Wax made another excellent point when he predicted that if the America First movement crumbles, “the Republican Party will fall back into the Bush-era neoconservatism of old” and that this would usher in a return to a time when the GOP exploiting socials issues “to keep the base voting Republican.”

Wax is spot on in this prediction. In fact, there is absolutely no way this scenario would not play out if the anti-establishment wing of the party loses influence. Indeed, this is the outcome for which the McConnells and Romneys are fervently wishing.

The author goes on to address the Floridian elephant in the room: Gov. Ron DeSantis, who is viewed by most as the biggest threat to a Trump primary victory, even though he has not yet announced his intention to run. Indeed, polling taken after the midterms seemed to bolster this assessment, with many studies placing the governor ahead of the former president as the desired choice to lead the party going forward. But Wax points out the flaws in throwing support behind DeSantis for 2024:

As effective a governor as Ron DeSantis has been in Florida, he is woefully ill-equipped to carry the banner America First in Trump’s stead. DeSantis is far weaker than Trump on three key issues: trade, foreign policy, and the Deep State. Alongside immigration, these comprise the core of Trump’s America First mandate. This is why the RINO establishment is fine with DeSantis being the 2024 nominee, even though his pseudo-Trumpian style is a bit of a turn-off to them.

With the exception of the commitment to defeat the Deep State, Wax’s other assertions don’t yet hold water. The fact of the matter is that DeSantis has not publicly spoken about his stances on foreign policy and trade just yet. There are certain indications from his days as a lawmaker, but as of now, we do not know where the governor stands on these issues.

But when it comes to the Deep State, while DeSantis might not hold any love for the bureaucracy, he does not have unfinished business with these forces as Trump does.
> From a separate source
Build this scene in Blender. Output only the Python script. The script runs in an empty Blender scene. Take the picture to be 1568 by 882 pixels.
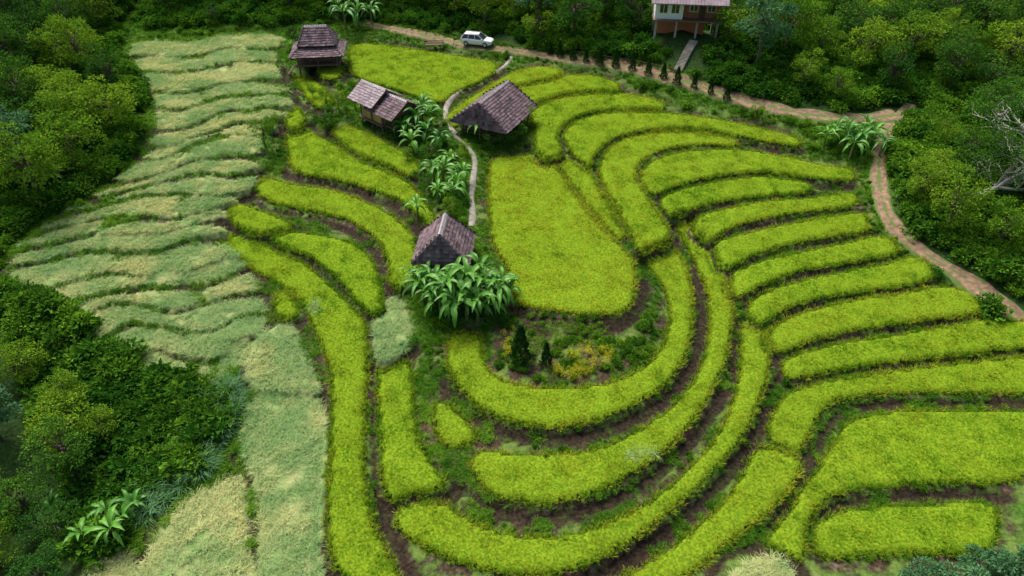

Indeed, the former president wants revenge on those who wronged him when he was in the White House, and this might be a more attractive reality than someone who might not be as aggressive in rooting out these influences. We haven’t yet heard DeSantis say he wants to “Drain the Swamp,” have we?

There is another element in this equation, however. While the America First movement did not start with Trump, he became its figurehead during the 2016 campaign. If Wax is right, and it is dependent on Trump to survive, then that portends nothing positive for the future. A movement based on a man cannot prosper long-term, which is one of the reasons why MAGA is looking for other leaders to carry the proverbial torch.

Of course, those who favor DeSantis would argue that the America First/MAGA movement is bigger than Trump, and they would be right. The base was livid at the establishment long before Trump came onto the scene, and they are even angrier now. If the movement’s infrastructure can get organized enough to continue wielding dominance over the Republican Party, it will not need the former president – at least not for much longer.

However, I still contend that if Trump does not get the nomination, the GOP will not retake the White House, which could signal even more trouble ahead for the movement and the party. The former president would see to it that this happens, which is why the RNC is trying to mitigate the potential fallout. One thing is for sure: The conservative movement and Republican Party are in for some interesting times in the not-so-distant future.